Saturday, January 24, 2015

`One Place in the World'

“Libraries are not made; they grow. Your first two thousand volumes present no difficulty, and cost astonishingly little money. Given £400 and five years, and an ordinary man can in the ordinary course, without undue haste or putting any pressure upon his taste, surround himself with this number of books, all in his own language, and thenceforward have at least one place in the world in which it is possible to be happy.” 

In “Book Buying” (Obiter Dicta, Second Series, 1896), Augustine Birrell speaks not of the institutional but the personal library, the books on the shelves in our home. To call them a library today sounds pretentious, a nouveau riche striving after culture, though etymologically correct. The snob appeal of books can never be underestimated. I once interviewed a bookstore owner who sold bulk orders of volumes to two sorts of customers – movie production people seeking books as props, a sort of classy-looking wallpaper, and home owners who wanted that Bookish Retro Modern look. Silly but perfectly understandable. Most pleasing in the Birrell passage is his equation of books and happiness, a library as a sanctuary. It sounds romantic or sentimental but I share the sentiment. Birrell goes on: 

“It is no doubt a pleasant thing to have a library left you. The present writer will disclaim no such legacy, but hereby undertakes to accept it, however dusty. But good as it is to inherit a library, it is better to collect one. Each volume then, however lightly a stranger's eye may roam from shelf to shelf, has its own individuality, a history of its own. You remember where you got it, and how much you gave for it; and your word may safely be taken for the first of these facts, but not for the second.” 
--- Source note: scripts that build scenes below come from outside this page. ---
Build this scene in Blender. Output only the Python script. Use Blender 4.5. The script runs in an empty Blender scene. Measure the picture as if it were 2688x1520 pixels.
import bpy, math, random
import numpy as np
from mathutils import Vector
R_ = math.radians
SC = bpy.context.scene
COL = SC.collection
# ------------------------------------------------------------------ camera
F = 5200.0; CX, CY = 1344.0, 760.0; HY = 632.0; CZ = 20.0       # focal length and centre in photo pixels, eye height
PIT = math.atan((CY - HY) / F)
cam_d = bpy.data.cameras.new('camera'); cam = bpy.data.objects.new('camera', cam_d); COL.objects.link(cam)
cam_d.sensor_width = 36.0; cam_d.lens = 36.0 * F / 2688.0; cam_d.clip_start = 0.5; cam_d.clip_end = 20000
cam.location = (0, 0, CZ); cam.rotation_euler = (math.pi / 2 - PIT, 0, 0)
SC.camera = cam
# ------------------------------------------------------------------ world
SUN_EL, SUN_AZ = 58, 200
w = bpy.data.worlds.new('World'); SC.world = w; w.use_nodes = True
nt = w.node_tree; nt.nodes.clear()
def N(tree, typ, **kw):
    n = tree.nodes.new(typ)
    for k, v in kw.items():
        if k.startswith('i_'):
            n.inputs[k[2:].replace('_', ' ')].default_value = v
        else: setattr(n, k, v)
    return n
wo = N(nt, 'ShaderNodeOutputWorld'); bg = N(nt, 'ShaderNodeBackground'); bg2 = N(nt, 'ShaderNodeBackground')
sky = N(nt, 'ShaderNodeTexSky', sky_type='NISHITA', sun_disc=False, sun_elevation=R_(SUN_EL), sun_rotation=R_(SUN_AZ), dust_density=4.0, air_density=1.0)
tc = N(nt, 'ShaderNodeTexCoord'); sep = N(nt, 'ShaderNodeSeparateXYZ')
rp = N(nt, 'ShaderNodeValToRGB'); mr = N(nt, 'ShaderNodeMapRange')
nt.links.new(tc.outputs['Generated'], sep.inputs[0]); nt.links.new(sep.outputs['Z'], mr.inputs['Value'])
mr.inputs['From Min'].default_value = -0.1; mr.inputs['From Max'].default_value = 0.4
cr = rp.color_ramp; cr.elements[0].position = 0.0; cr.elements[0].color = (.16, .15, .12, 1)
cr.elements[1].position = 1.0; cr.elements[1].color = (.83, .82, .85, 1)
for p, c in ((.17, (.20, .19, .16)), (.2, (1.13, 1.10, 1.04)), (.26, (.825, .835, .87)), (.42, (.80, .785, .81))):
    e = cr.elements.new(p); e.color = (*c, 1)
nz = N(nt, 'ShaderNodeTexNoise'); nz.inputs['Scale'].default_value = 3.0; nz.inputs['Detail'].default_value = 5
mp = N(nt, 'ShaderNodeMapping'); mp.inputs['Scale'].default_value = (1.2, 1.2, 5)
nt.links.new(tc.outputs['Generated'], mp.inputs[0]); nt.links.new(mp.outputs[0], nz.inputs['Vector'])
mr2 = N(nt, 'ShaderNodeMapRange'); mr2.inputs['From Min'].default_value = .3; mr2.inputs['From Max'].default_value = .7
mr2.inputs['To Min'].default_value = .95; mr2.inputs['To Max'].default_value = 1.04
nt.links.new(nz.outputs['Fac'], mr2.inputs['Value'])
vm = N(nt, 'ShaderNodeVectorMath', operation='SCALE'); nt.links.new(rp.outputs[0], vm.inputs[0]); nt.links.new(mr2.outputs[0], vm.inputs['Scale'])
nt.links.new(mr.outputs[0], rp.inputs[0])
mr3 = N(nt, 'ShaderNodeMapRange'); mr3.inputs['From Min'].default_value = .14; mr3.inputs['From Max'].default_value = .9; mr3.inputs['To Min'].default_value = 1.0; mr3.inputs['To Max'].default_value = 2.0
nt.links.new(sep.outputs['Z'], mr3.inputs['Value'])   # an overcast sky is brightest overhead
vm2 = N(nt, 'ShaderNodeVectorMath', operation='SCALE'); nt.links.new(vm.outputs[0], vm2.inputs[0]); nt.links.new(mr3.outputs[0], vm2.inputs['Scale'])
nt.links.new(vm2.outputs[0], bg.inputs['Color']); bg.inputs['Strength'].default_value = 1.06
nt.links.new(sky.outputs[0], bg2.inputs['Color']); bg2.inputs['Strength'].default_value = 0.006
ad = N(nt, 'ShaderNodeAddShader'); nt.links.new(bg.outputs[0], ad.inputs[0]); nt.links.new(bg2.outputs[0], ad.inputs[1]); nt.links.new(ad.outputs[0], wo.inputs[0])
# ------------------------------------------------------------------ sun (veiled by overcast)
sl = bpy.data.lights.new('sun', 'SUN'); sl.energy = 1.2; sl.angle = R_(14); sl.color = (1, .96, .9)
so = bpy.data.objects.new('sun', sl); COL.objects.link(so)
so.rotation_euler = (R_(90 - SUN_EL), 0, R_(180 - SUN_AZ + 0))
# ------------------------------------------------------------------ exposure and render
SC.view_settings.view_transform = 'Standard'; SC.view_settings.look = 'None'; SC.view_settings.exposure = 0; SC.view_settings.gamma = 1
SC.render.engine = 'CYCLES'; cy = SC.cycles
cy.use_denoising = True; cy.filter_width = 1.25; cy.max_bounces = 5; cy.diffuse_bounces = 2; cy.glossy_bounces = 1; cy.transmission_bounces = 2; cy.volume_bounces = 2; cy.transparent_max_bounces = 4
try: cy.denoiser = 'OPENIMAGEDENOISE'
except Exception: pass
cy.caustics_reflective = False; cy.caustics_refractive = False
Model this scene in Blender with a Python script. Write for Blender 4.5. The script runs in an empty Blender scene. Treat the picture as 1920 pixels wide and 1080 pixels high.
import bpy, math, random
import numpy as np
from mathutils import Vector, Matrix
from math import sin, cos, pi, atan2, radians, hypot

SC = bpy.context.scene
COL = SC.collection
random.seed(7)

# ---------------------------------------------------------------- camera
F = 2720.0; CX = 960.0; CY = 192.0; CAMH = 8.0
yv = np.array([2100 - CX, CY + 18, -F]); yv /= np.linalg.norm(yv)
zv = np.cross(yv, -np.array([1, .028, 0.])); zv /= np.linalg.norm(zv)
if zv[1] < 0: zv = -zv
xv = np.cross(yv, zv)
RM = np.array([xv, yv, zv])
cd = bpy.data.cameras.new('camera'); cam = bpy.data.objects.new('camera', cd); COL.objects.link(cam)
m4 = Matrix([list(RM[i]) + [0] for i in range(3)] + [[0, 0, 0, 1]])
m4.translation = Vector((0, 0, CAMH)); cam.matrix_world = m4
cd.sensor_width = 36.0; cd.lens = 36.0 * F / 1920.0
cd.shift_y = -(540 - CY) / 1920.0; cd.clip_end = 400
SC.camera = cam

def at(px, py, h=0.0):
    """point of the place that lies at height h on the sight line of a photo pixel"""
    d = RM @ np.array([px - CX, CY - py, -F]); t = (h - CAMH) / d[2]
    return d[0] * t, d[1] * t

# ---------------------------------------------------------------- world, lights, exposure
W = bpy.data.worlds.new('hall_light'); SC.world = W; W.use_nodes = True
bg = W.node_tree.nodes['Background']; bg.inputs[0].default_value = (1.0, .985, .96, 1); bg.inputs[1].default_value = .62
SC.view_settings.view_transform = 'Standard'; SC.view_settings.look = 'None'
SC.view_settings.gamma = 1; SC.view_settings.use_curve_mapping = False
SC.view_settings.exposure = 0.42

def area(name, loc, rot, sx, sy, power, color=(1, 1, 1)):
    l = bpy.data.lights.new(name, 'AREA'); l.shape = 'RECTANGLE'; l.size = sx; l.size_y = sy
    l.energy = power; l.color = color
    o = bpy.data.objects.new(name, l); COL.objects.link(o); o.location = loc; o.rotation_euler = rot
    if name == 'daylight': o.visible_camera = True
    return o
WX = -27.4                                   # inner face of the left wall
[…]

Most of my books I acquired one or two at a time across more than half a century. Just this week a reader here in Texas mailed me a copy of The Kolyma Tales by Varlam Shalamov, a book I haven’t read since soon after it was published in 1980. When I read it again, it will be as though the volume carried an addendum, a supplemental chapter, because along with Shalamov’s chronicle of life in a Soviet labor camp I’ll think of my friend in Dallas. Each book on my shelf, in addition to its printed contents, is a story in itself, some of which I no longer clearly remember. Birrell suggests further that our books, in turn, assume a collective identity, just as the inhabitants of an ant colony function as a sort of mega-organism. To use Birrell’s example, Shakespeare chats with Milton – until our library is dispersed, probably with our deaths, and is pulped, sold piecemeal or gratefully (or otherwise) inherited. He writes: 

“They will form new combinations, lighten other men's toil, and soothe another's sorrow. Fool that I was to call anything mine!”

2 comments:

George said...

Four hundred pounds, adjusted for inflation over 120 years, is quite a bit of money. Two thousand books, unless comprising the lightest stuff only, would take a long time to read through: at a rate of a book a week, about thirty years. They would also require a good deal of shelf space, wouldn't they? Still, I like the idea.

Barry Cusack said...


A library through inheritance or purchase, certainly. Also through marriage, when two become one.